:: Dataset extract ::
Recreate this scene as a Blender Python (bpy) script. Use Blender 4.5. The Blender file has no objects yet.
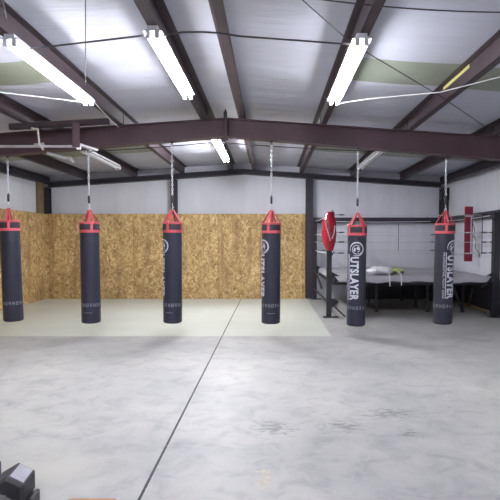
import bpy, bmesh, math, random
from mathutils import Vector, Matrix, noise
PI = math.pi
rnd = random.Random(7)
scene = bpy.context.scene
COL = scene.collection
EYE = 1.65
def s2l(c):
    return tuple(((v/255)/12.92 if v/255 <= 0.04045 else ((v/255+0.055)/1.055)**2.4) for v in c) + (1.0,)

# ------------------------------------------------------------ materials
def nodes(name):
    m = bpy.data.materials.new(name); m.use_nodes = True
    nt = m.node_tree; b = nt.nodes['Principled BSDF']
    return m, nt, b
def mat(name, rgb, rough=0.6, metal=0.0, var=0.0, scale=6.0, bump=0.0, bscale=40.0, spec=0.5):
    m, nt, b = nodes(name)
    b.inputs['Roughness'].default_value = rough; b.inputs['Metallic'].default_value = metal
    b.inputs['Specular IOR Level'].default_value = spec
    c = s2l(rgb); b.inputs['Base Color'].default_value = c
    tc = nt.nodes.new('ShaderNodeTexCoord')
    if var > 0:
        n = nt.nodes.new('ShaderNodeTexNoise'); n.inputs['Scale'].default_value = scale; n.inputs['Detail'].default_value = 4
        r = nt.nodes.new('ShaderNodeValToRGB')
        r.color_ramp.elements[0].position = 0.3; r.color_ramp.elements[1].position = 0.7
        r.color_ramp.elements[0].color = tuple(x*(1-var) for x in c[:3])+(1,)
        r.color_ramp.elements[1].color = tuple(min(1, x*(1+var)) for x in c[:3])+(1,)
        nt.links.new(tc.outputs['Object'], n.inputs['Vector']); nt.links.new(n.outputs['Fac'], r.inputs['Fac'])
        nt.links.new(r.outputs['Color'], b.inputs['Base Color'])
    if bump > 0:
        n2 = nt.nodes.new('ShaderNodeTexNoise'); n2.inputs['Scale'].default_value = bscale; n2.inputs['Detail'].default_value = 3
        bp = nt.nodes.new('ShaderNodeBump'); bp.inputs['Strength'].default_value = bump; bp.inputs['Distance'].default_value = 0.01
        nt.links.new(tc.outputs['Object'], n2.inputs['Vector']); nt.links.new(n2.outputs['Fac'], bp.inputs['Height'])
        nt.links.new(bp.outputs['Normal'], b.inputs['Normal'])
    return m
def emit(name, rgb, strength):
    m, nt, b = nodes(name)
    b.inputs['Base Color'].default_value = s2l(rgb); b.inputs['Emission Color'].default_value = s2l(rgb)
    b.inputs['Emission Strength'].default_value = strength
    return m

def N(nt, kind, **kw):
    n = nt.nodes.new(kind)
    for k, v in kw.items():
        if k in n.inputs.keys(): n.inputs[k].default_value = v
        else: setattr(n, k, v)
    return n
def math_n(nt, op, a, b=None, c=None, clamp=False):
    n = nt.nodes.new('ShaderNodeMath'); n.operation = op; n.use_clamp = clamp
    for i, v in enumerate((a, b, c)):
        if v is None: continue
        if isinstance(v, (int, float)): n.inputs[i].default_value = v
        else: nt.links.new(v, n.inputs[i])
    return n.outputs[0]
def mix_n(nt, f, a, b):
    n = nt.nodes.new('ShaderNodeMix'); n.data_type = 'RGBA'
    for s, v in ((n.inputs[0], f), (n.inputs[6], a), (n.inputs[7], b)):
        if isinstance(v, (tuple, float, int)): s.default_value = v
        else: nt.links.new(v, s)
    return n.outputs[2]
def ramp_n(nt, f, stops):
    r = nt.nodes.new('ShaderNodeValToRGB'); cr = r.color_ramp
    while len(cr.elements) < len(stops): cr.elements.new(0.5)
    for e, (p, c) in zip(cr.elements, stops): e.position = p; e.color = c
    nt.links.new(f, r.inputs['Fac'])
    return r.outputs['Color']

def floor_material():
    m, nt, b = nodes('polished_concrete')
    L = nt.links.new
    tc = nt.nodes.new('ShaderNodeTexCoord'); P = tc.outputs['Object']
    sx = nt.nodes.new('ShaderNodeSeparateXYZ'); L(P, sx.inputs[0]); X, Y = sx.outputs[0], sx.outputs[1]
    n1 = N(nt, 'ShaderNodeTexNoise', Scale=0.55, Detail=6.0, Roughness=0.6); L(P, n1.inputs['Vector'])
    base = ramp_n(nt, n1.outputs['Fac'], [(0.3, s2l((154, 155, 157))), (0.5, s2l((172, 172, 171))), (0.72, s2l((188, 187, 182)))])
    n2 = N(nt, 'ShaderNodeTexNoise', Scale=3.5, Detail=8.0, Roughness=0.7, Distortion=0.6); L(P, n2.inputs['Vector'])
    g2 = ramp_n(nt, n2.outputs['Fac'], [(0.32, (0.70, 0.70, 0.73, 1)), (0.5, (0.98,0.98,0.98,1)), (0.68, (1.10, 1.10, 1.08, 1))])
    mm = nt.nodes.new('ShaderNodeMix'); mm.data_type = 'RGBA'; mm.blend_type = 'MULTIPLY'; mm.inputs[0].default_value = 1
    L(base, mm.inputs[6]); L(g2, mm.inputs[7]); col = mm.outputs[2]
    # pale sealed area in front of the board walls
    pale = ramp_n(nt, n1.outputs['Fac'], [(0.3, s2l((194, 198, 187))), (0.7, s2l((209, 212, 202)))])
    wob = math_n(nt, 'MULTIPLY', n2.outputs['Fac'], 0.06)
    mx = math_n(nt, 'MULTIPLY', math_n(nt, 'SUBTRACT', math_n(nt, 'ADD', wob, 1.06), X), 40, clamp=True)
    my = math_n(nt, 'MULTIPLY', math_n(nt, 'SUBTRACT', Y, math_n(nt, 'ADD', wob, 9.0)), 15, clamp=True)
    col = mix_n(nt, math_n(nt, 'MULTIPLY', mx, my), col, pale)
    # second, fainter pale patch close to the camera
    d = lambda cx, cy, rx, ry: math_n(nt, 'SUBTRACT', 1.0, math_n(nt, 'SQRT', math_n(nt, 'ADD',
        math_n(nt, 'POWER', math_n(nt, 'ABSOLUTE', math_n(nt, 'DIVIDE', math_n(nt, 'SUBTRACT', X, cx), rx)), 2.0),
        math_n(nt, 'POWER', math_n(nt, 'ABSOLUTE', math_n(nt, 'DIVIDE', math_n(nt, 'SUBTRACT', Y, cy), ry)), 2.0))), clamp=True)
    col = mix_n(nt, math_n(nt, 'MULTIPLY', d(-1.6, 3.7, 0.8, 0.5), 0.7), col, s2l((190, 188, 180)))
    # scuffs
    mp = nt.nodes.new('ShaderNodeMapping'); mp.inputs['Scale'].default_value = (3.0, 6.0, 1.0); L(P, mp.inputs['Vector'])
    n3 = N(nt, 'ShaderNodeTexNoise', Scale=3.6, Detail=8.0, Roughness=0.8, Distortion=0.5); L(mp.outputs[0], n3.inputs['Vector'])
    area = math_n(nt, 'MAXIMUM', math_n(nt, 'MAXIMUM', d(0.03, 4.55, 0.42, 0.4), d(1.15, 4.95, 0.55, 0.35)), math_n(nt, 'MAXIMUM', d(0.65, 4.6, 0.4, 0.3), d(1.2, 4.4, 0.25, 0.2)))
    sc = math_n(nt, 'MULTIPLY', math_n(nt, 'SUBTRACT', math_n(nt, 'ADD', n3.outputs['Fac'], math_n(nt, 'MULTIPLY', area, 0.24)), 0.64), 9.0, clamp=True)
    sc = math_n(nt, 'MULTIPLY', sc, math_n(nt, 'MULTIPLY', area, 3.0, clamp=True))
    col = mix_n(nt, math_n(nt, 'MULTIPLY', sc, 0.6), col, s2l((84, 84, 86)))
    # wandering fine marks everywhere
    n4 = N(nt, 'ShaderNodeTexNoise', Scale=1.6, Detail=9.0, Roughness=0.8, Distortion=1.5); L(P, n4.inputs['Vector'])
    st = math_n(nt, 'MULTIPLY', math_n(nt, 'SUBTRACT', n4.outputs['Fac'], 0.62), 6.0, clamp=True)
    col = mix_n(nt, math_n(nt, 'MULTIPLY', st, 0.35), col, s2l((120, 120, 126)))
    # sawn joint
    jx = math_n(nt, 'ABSOLUTE', math_n(nt, 'ADD', X, 0.84))
    jw = math_n(nt, 'ADD', 0.002, math_n(nt, 'MULTIPLY', n3.outputs['Fac'], 0.016))
    j = math_n(nt, 'LESS_THAN', jx, jw)
    col = mix_n(nt, math_n(nt, 'MULTIPLY', j, 1.0), col, s2l((26, 24, 26)))
    L(col, b.inputs['Base Color'])
    rr = ramp_n(nt, n2.outputs['Fac'], [(0.3, (0.36,)*3+(1,)), (0.7, (0.55,)*3+(1,))]); L(rr, b.inputs['Roughness'])
    b.inputs['Specular IOR Level'].default_value = 0.4
    bp = nt.nodes.new('ShaderNodeBump'); bp.inputs['Strength'].default_value = 0.15; bp.inputs['Distance'].default_value = 0.004
    L(n2.outputs['Fac'], bp.inputs['Height']); L(bp.outputs[0], b.inputs['Normal'])
    return m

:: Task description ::
Pictures excluded, repeat exactly the lines from the top of the material through the line with "return tuple(((v/255)/12.92 if", including both of those lines.

:: Answer to this exercise ::
Recreate this scene as a Blender Python (bpy) script. Use Blender 4.5. The Blender file has no objects yet.
import bpy, bmesh, math, random
from mathutils import Vector, Matrix, noise
PI = math.pi
rnd = random.Random(7)
scene = bpy.context.scene
COL = scene.collection
EYE = 1.65
def s2l(c):
    return tuple(((v/255)/12.92 if v/255 <= 0.04045 else ((v/255+0.055)/1.055)**2.4) for v in c) + (1.0,)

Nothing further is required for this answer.